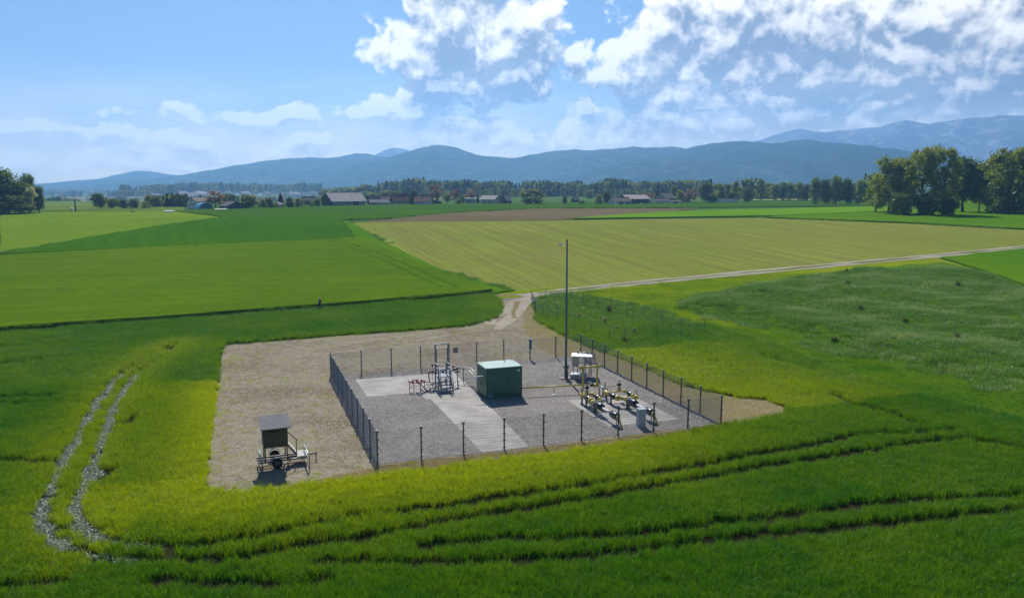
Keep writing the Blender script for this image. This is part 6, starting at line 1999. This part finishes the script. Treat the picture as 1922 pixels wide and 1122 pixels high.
b = MB(); b.box((0, 0, .2), (1.4, .5, .4)); b.build('base', M['concrete'], t)

# ------------------------------------------------------------------ the far town
def town_house(i, wall, roof):
    b = MB(); b.extr([(-4.5, -1), (4.5, -1), (4.5, 4.6), (0, 7.4), (-4.5, 4.6)], -6, 6); b.cur = 1
    for s in (-1, 1):
        b.extr([(0, 7.55), (s * 5.3, 4.2), (s * 5.3, 4.5), (0, 7.9)][::s], -6.6, 6.6)
    b.cur = 2
    for x_ in (-3.5, 0, 3.5):
        b.box((x_, -4.52, 2.6), (1.3, .1, 1.4))
    return b.mesh('town_house', [M[wall], M[roof], M['glass']])
TH = [town_house(0, 'wall_white', 'roof_red'), town_house(1, 'wall_white', 'roof_grey'), town_house(2, 'wall_cream', 'roof_brown'), town_house(3, 'wall_white', 'roof_pale')]
TL = ['far white town house with red roof', 'far white town house with grey roof', 'far cream town house with brown roof', 'far white town house with pale roof']
r_ = random.Random(5)
k = 0
for (pa, pb_, d0, d1, n, za) in ((330, 470, 1650, 1900, 24, 5.5), (460, 610, 1750, 2000, 24, 6), (255, 350, 1350, 1600, 18, 1.0), (120, 175, 1250, 1330, 4, .5), (80, 240, 2600, 2900, 8, 3)):
    for _ in range(n):
        px = r_.uniform(pa, pb_); dd_ = r_.uniform(d0, d1); x_ = (px - CX) / FPX * dd_
        i = r_.randrange(4)
        o = link('town_house', TH[i], None, (x_, dd_, gh(x_, dd_) + za + 6 * (dd_ - d0) / (d1 - d0)), (0, 0, r_.uniform(0, 3.14)))
        sc_ = r_.uniform(.8, 1.25); o.scale = (sc_, sc_, sc_)
        tag(o, TL[i] + ' among trees in the valley', 'house', 'houses of the far town'); k += 1
for (px, dd_, L_w, lb) in ((145, 1180, 34, 'long pale factory hall in the valley right of the left trees'), (165, 1210, 26, 'second pale factory hall beside the long one'), (385, 1880, 24, 'bright white hall above the roofs of the far town'), (511, 1950, 22, 'white flat hall at the top of the far town')):
    x_ = (px - CX) / FPX * dd_
    t = thing('hall', lb, 'hall', (x_, dd_, gh(x_, dd_) + (11 if dd_ > 1500 else .5)), r_.uniform(-.2, .2), 'flat halls of the far town')
    b = MB(); b.box((0, 0, 2.5), (L_w, 14, 7)); b.build('wall', M['wall_white'], t)
    b = MB(); b.box((0, 0, 6.2), (L_w + 1, 15, .5)); b.build('roof', M['white'] if dd_ > 1500 else M['roof_pale'], t)
    for j in range(5):
        b = MB(); b.box((-L_w / 2 + L_w * (j + .5) / 5, -7.03, 3.2), (L_w / 8, .1, 1.6)); b.build('window', M['glass'], t)
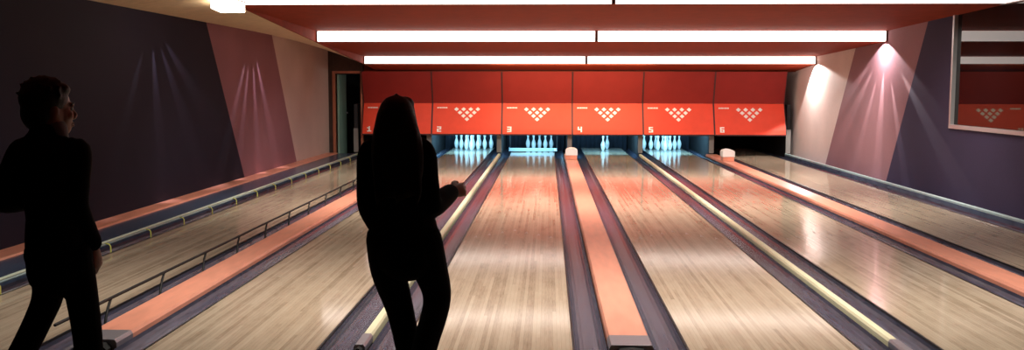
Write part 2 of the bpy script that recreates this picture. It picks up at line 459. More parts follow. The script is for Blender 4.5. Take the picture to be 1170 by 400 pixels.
def thin_cap(x, label):
    t = thing('lane_divider', label, 'lane divider', (x, 0, 0), 'narrow yellow lane dividers')
    hw = 0.032; y0 = 6.02
    b = MB(); b.prism_y([(-hw,-0.11),(hw,-0.11),(hw,0.014),(hw-0.010,0.03),(-hw+0.010,0.03),(-hw,0.014)], y0, 22.74)
    obj('divider_strip', b, M['strip'], t)
    b = MB(); b.prism_y([(-hw-0.004,-0.02),(hw+0.004,-0.02),(hw+0.004,0.018),(hw-0.008,0.034),(-hw+0.008,0.034),(-hw-0.004,0.018)], y0-0.27, y0)
    obj('end_plate', b, M['steel'], t, bevel=0.003)
    b = MB(); b.prism_y([(-hw+0.008,-0.1),(hw-0.008,-0.1),(hw-0.008,0.01),(0,0.026),(-hw+0.008,0.01)], y0-0.33, y0-0.265)
    obj('end_opening', b, M['black'], t)
D2, D4 = (LANES[1][1]+LANES[2][0])/2, (LANES[3][1]+LANES[4][0])/2
thin_cap(D2, 'narrow pale yellow divider strip passing behind the woman\'s legs')
thin_cap(D4, 'narrow pale yellow divider strip right of centre, ending at the lower right')

# ------------------------------------------------------------------ ledges and bumper rails
t = thing('wall_ledge', 'dark blue ledge with a salmon strip along the foot of the left wall', 'ledge', (WL, FOUL, 0))
b = MB(); b.box(0.27, 0.70, 0, 16.75, -0.12, 0.045); b.box(0.70, 0.735, 0, 16.75, -0.12, 0.02); obj('shelf', b, M['shelf'], t, bevel=0.006)
b = MB(); b.prism_y([(0.0,-0.12),(0.27,-0.12),(0.27,0.05),(0.255,0.062),(0.0,0.062)], 0, 16.7); obj('salmon_strip', b, M['peach'], t)

t = thing('wall_ledge', 'dark blue curb with a pale teal rail along the foot of the right wall', 'ledge', (WR, FOUL, 0))
b = MB(); b.box(-0.275, 0.0, 0, 16.8, -0.12, 0.012); b.box(-0.275, -0.23, 0, 16.8, 0.012, 0.045); obj('curb', b, M['shelf'], t)
b = MB(); b.prism_y([(-0.272,0.045),(-0.232,0.045),(-0.232,0.07),(-0.242,0.082),(-0.262,0.082),(-0.272,0.07)], 0, 16.8); obj('rail', b, M['tealrail'], t)

t = thing('bumper_rail', 'pale green bumper rail on yellow brackets beside the left wall ledge', 'bumper rail', (-4.32, FOUL, 0))
b = MB(); b.tube([(0, 0.1, 0.095), (0, 18.0, 0.095)], [0.013, 0.013], 12); obj('rail', b, M['palerail'], t, smooth=True)
b = MB(); b.tube([(-0.075, 0.1, 0.045), (-0.075, 18.0, 0.045)], [0.011, 0.011], 8); obj('lower_rail', b, M['tealrail'], t, smooth=True)
for k in range(19):
    y = 0.6 + k*0.95
    b = MB(); b.tube([(0.012, y, 0.085), (0.045, y, 0.08), (0.06, y, 0.06), (0.06, y, -0.025)], [0.007]*4, 8); obj('bracket', b, M['yellow'], t, smooth=True)
t = thing('bumper_rail', 'thin black bumper rail on bent posts left of the salmon capping', 'bumper rail', (-3.09, FOUL, 0))
b = MB(); b.tube([(0, 0.15, 0.12), (0, 18.2, 0.12)], [0.011, 0.011], 10); obj('rail', b, M['black'], t, smooth=True)
for k in range(19):
    y = 0.92 + k*0.95
    b = MB(); b.tube([(0, y, 0.115), (0.0, y-0.05, 0.06), (0.015, y-0.12, 0.0), (0.015, y-0.14, -0.085)], [0.010]*4, 8); obj('post', b, M['black'], t, smooth=True)

# ------------------------------------------------------------------ masks over the pins
def mask_y(z):                                   # folded front: kink lies 0.28 m deeper than top and bottom
    pts = [(MZ0, 0.0), (MZ0+0.10, 0.03), (MZK-0.05, 0.255), (MZK, 0.275), (MZK+0.06, 0.26), (MZ1, 0.02)]
    for (z0, y0), (z1, y1) in zip(pts, pts[1:]):
        if z <= z1: return y0 + (y1-y0)*(z-z0)/(z1-z0)
    return pts[-1][1]
def folded(x0, x1, zs, th=0.03, off=0.0):
    f = [(mask_y(z)+off, z) for z in zs]
    return [(y, z) for y, z in f] + [(y+th, z) for y, z in reversed(f)]
MASK_LABEL = [
    'leftmost red mask, beside the dark doorway and half behind the woman\'s head',
    'second red mask from the left, just right of the woman\'s head',
    'third mask from the left, orange red, above the lane with the sweep bar',
    'fourth mask from the left, orange red, above the two standing pins',
    'fifth red mask from the left, above the full rack of pins',
    'rightmost red mask, touching the right wall above the dark empty lane end']
W = MP - 0.035
DIG = {1: ['010','110','010','010','111'], 2: ['111','001','111','100','111'], 3: ['111','001','111','001','111'],
       4: ['101','101','111','001','001'], 5: ['111','100','111','001','111'], 6: ['111','100','111','101','111']}
for i in range(6):
    cx = MX0 + MP*(i+0.5)
    t = thing('pinsetter_mask', MASK_LABEL[i], 'mask', (cx, MY, 0), 'red masks over the pins')
    zs = [MZK, MZK+0.06, MZK+0.25, MZK+0.5, MZ1]
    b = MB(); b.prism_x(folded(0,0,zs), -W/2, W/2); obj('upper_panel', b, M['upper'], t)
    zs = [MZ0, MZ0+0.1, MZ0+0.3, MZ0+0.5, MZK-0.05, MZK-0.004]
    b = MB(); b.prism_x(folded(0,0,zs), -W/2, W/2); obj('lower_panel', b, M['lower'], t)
    b = MB(); zs = [MZ0-0.005, MZ0+0.1, MZK-0.05, MZK, MZK+0.06, MZ1]
    b.prism_x(folded(0,0,zs,0.09,-0.004), W/2, W/2+0.017)
    b.prism_x(folded(0,0,zs,0.09,-0.004), -W/2-0.017, -W/2)
    b.box(-W/2, W/2, 0.0, 0.06, MZ0-0.03, MZ0-0.002)
    obj('edge_trim', b, M['maskedge'], t)
    # ten white diamonds set out like a rack of pins
    b = MB()
    for row in range(4):
        for k in range(4-row):
            x = (k - (3-row)/2)*0.168; z = 1.085 - row*0.077; rr = 0.054
            q = [(x-rr*1.05, z), (x, z-rr*0.88), (x+rr*1.05, z), (x, z+rr*0.88)]
            vs = [(px, mask_y(pz)-0.004, pz) for px, pz in q] + [(px, mask_y(pz)+0.004, pz) for px, pz in q]
            b.add(vs, [(0,1,2,3),(7,6,5,4),(0,4,5,1),(1,5,6,2),(2,6,7,3),(3,7,4,0)])
    obj('pin_emblem', b, M['mark'], t)
    # small line of pale lettering, too small to read
    b = MB(); x = -0.71
    for wdt in (0.03,0.02,0.035,0.02,0.03,0.025,0.03):
        z0, z1 = 1.105, 1.135
        b.add([(x,mask_y(z0)-0.003,z0),(x+wdt,mask_y(z0)-0.003,z0),(x+wdt,mask_y(z1)-0.003,z1),(x,mask_y(z1)-0.003,z1),
               (x,mask_y(z0)+0.003,z0),(x+wdt,mask_y(z0)+0.003,z0),(x+wdt,mask_y(z1)+0.003,z1),(x,mask_y(z1)+0.003,z1)],
              [(0,1,2,3),(7,6,5,4),(0,4,5,1),(1,5,6,2),(2,6,7,3),(3,7,4,0)])
        x += wdt + 0.008
    obj('lettering', b, M['mark'], t)
    # lane number
    b = MB()
    for r, line in enumerate(DIG[i+1]):
        for k, ch in enumerate(line):
            if ch == '1':
                x0 = -0.70 + k*0.034; z1 = 0.685 - r*0.025; z0 = z1-0.025
                b.add([(x0,mask_y(z0)-0.004,z0),(x0+0.034,mask_y(z0)-0.004,z0),(x0+0.034,mask_y(z1)-0.004,z1),(x0,mask_y(z1)-0.004,z1),
                       (x0,mask_y(z0)+0.003,z0),(x0+0.034,mask_y(z0)+0.003,z0),(x0+0.034,mask_y(z1)+0.003,z1),(x0,mask_y(z1)+0.003,z1)],
                      [(0,1,2,3),(7,6,5,4),(0,4,5,1),(1,5,6,2),(2,6,7,3),(3,7,4,0)])
    obj('lane_number', b, M['mark'], t)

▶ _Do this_
Please reproduce the listing exactly from its opening line through the line that contains "b = MB(); b.box((0, 0, .2), (1.4, .5, .4));", both included, with all pictures omitted.

▶ _Full answer_
Keep writing the Blender script for this image. This is part 6, starting at line 1999. This part finishes the script. Treat the picture as 1922 pixels wide and 1122 pixels high.
b = MB(); b.box((0, 0, .2), (1.4, .5, .4)); b.build('base', M['concrete'], t)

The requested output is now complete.